Hansen’s “Ancient democratic eleutheria and modern liberal democrats’ conception of freedom” clarifies Isaiah Berlin’s theses on liberty, then Benjamin Constant’s (with similar views of recent “political scientists”), and then the principal Greek sources. He concludes that on public and private freedoms (ruling in turn; living as one likes), for Greek democracies Constant “got it right.” A final section critiques Paul Rahe’s challenge to Hansen’s 1989 Was Athens a democracy? Except on Rahe, Hansen has written on these themes before (see his n. 1). The current essay is a lucid, ever-learned presentation of Hansen’s views on freedom.
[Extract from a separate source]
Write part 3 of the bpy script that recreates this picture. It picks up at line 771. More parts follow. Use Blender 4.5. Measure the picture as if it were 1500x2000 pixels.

The discussion is also good.

In his Introduction Hansen noted Pauline Schmitt Pantel’s reluctance to undertake the final topic, democracies and religion, a reluctance she confirms (355-56). In “Démocratie athénienne, démocratie moderne: le rapport à la religion,” Schmitt Pantel’s main arguments are that religion, while often enmeshed with the polis, had little to do with democracy, and that in different modern democracies questions about religion differ, comparing the French ban on certain types of Islamic veil in certain places ( laïcité) with Barack Obama’s Cairo speech defending the veil as consistent with US religious freedoms. She ends with a discussion of Tocqueville on religion in France and early 19 th -century USA. Learned and intelligent, this essay usefully discusses important French scholarship, while offering fairly minor examples linking Attic religion and democracy. More positive results could have resulted, for example by following up Hansen’s and Murray’s comments on sortition and the gods, and Sokrates’ trial for impiety, which through Plato’s Apology is widely construed in the US as a defense of religious freedom against an oppressive state.